The ‘high five’ at LFW

Published August 31, 2014
Sangeeta Bijlani for Anita 
Dongre’s India Modern
Sangeeta Bijlani for Anita Dongre’s India Modern

Afashion week is about gorgeous clothes, glamorous crowds, an elated media and overall a pleasantly languorous time to spend while ogling at the beautiful people. The India’s Lakmé Fashion Week (LFW) Winter Festive show is more like a celebration as it heralds the festive season with the designers displaying their fabulous collections of silk, satin and velvet creations.

This LFW Winter Festive wear was doubly special with some of the top Indian designers showcasing as well as three designers from across the border and two across the oceans — Rizwan Beyg, Sania Maskatiya and Zara Shahjahan from Pakistan and Lydia Pearson and Pamela Easton from Australia. Faiza Samee, also from Pakistan couldn’t make it and in an email, she said: “So disappointed, I’d done such a gorgeous collection — my visa never arrived.”

Neha Agarwal showcases Mille Fleurs with Esha Gupta
Neha Agarwal showcases Mille Fleurs with Esha Gupta

There were a lot of expectations from the debutants and interestingly they didn’t disappoint. The adulation the Pakistani designer trio received from the audience at Mumbai’s Palladium Hotel makes one ponder on the futility of borders and the currency of animosity created by our politicians.

Showcasing her collection called Sakura, an ode to the Cherry Blossoms of Japan, Sania said, “We are thrilled to be participating for the first time in India through Lakmé Fashion Week and are proud to represent the contemporary face of Pakistani fashion. As we look to expand our brand regionally and internationally, platforms such as Lakmé Fashion Week and others give our brand excellent exposure and provide us an opportunity to grow our target audience.”


This season of LFW was a fiesta of fusion of with funky and fun elements with elegance and design, writes Surekha Kadapa-Bose from Mumbai


In her repertoire she had printed tunics, sheer-flared tops, one-shoulder satin tunic, pleated printed organza waistcoats, white palazzo high-waist pants topped with a range of cropped tops and blouses etc. Enhancing the look was a blend of geometric embroidery and great textures which made the clothes look rich and opulent. Her draped printed gown over pants received a thunderous round of applause.

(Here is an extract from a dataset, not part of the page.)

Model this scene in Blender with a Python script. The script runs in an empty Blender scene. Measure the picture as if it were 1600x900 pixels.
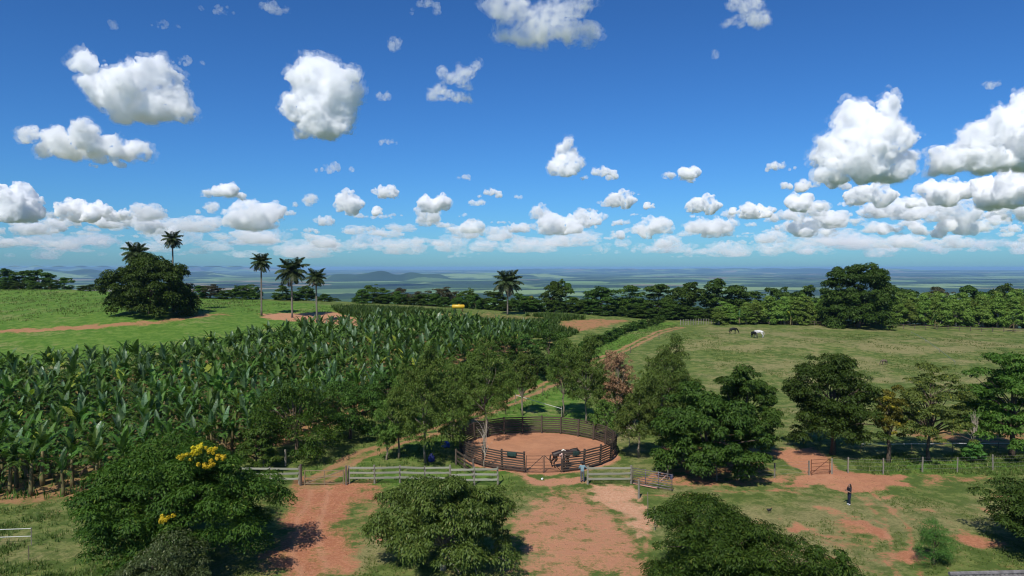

Textile show by Sreejith Jeevan
Textile show by Sreejith Jeevan

The senior most designer in this lot — Rizwan’s brilliantly coloured clothes took many by surprise. His digital print truck art show had both men and women sashaying in jackets, pants, tops, waistcoats, skirts of course myriad coloured accessories like bags, chunky jewellery etc. The collection had a fabulous element of fun and was bang-on wooing the young audience.

What surprised many was the audacious skin show with models sashaying in micro pants, skirts and see-through capes. Bare-torsoed men looked dapper in chinos and bright printed jackets. The colourful shoes matched the fun element.

Zara’s clothes were feminine and ethereal. With lots of Gara embroidery, Swarovski crystals, rhinestones, cutwork and other hand-crafted embellishments, her collection titled The City of Gardens was definitely something the Indians expected to see from Pakistani designers. The classical embroidery Zara showed off in her sari, maxi skirt, kurtis, shararas etc. wowed the viewers. It will quite likely be reflected in the upcoming wedding season.

Lydia Pearson & Pamela Easton
Lydia Pearson & Pamela Easton

The Australian duo Lydia and Pamela had bevy of Indian models walk in a kaleidoscopic of colours. Bright blue, orange, green, brown interspersed with white had modern clothes with exceptional detailing. There were swirling skirts, flouncy dresses, smocks, sack dresses, boleros with very Indian-looking embroidery jackets etc in silks and cottons in their collection titled, BeBop. The young brigade in the audience lapped it up.

Of course most of the Indian lineup was the usual at LFW starting with highly interesting and bold collection from Masaba Gupta and ending with Manish Malhotra with his usual high glam quotient. Walking the ramp for him were Kareena Kapoor-Khan and Varun Dhawan. Even without the presence of Bollywood stars, Malhotra always manages to glam up his show through sheer grandeur.

The most important and impressive segment at LFW were the Indian Handloom and Textile Day and Gen Next. In the textile section we got to see the creations of designers like Sreejith Jeevan, Vaishali Shadangule, Krishna Mehta, Anvila Mishra and others who work with grass root-level crafts people and are trying to preserve old craft. The gen next had debut designers like Arunima Mhaji with elegant whites, Neha Agarwal with funky headgear, Amit Agarwal with his crazy eclectic pieces and a few other designers.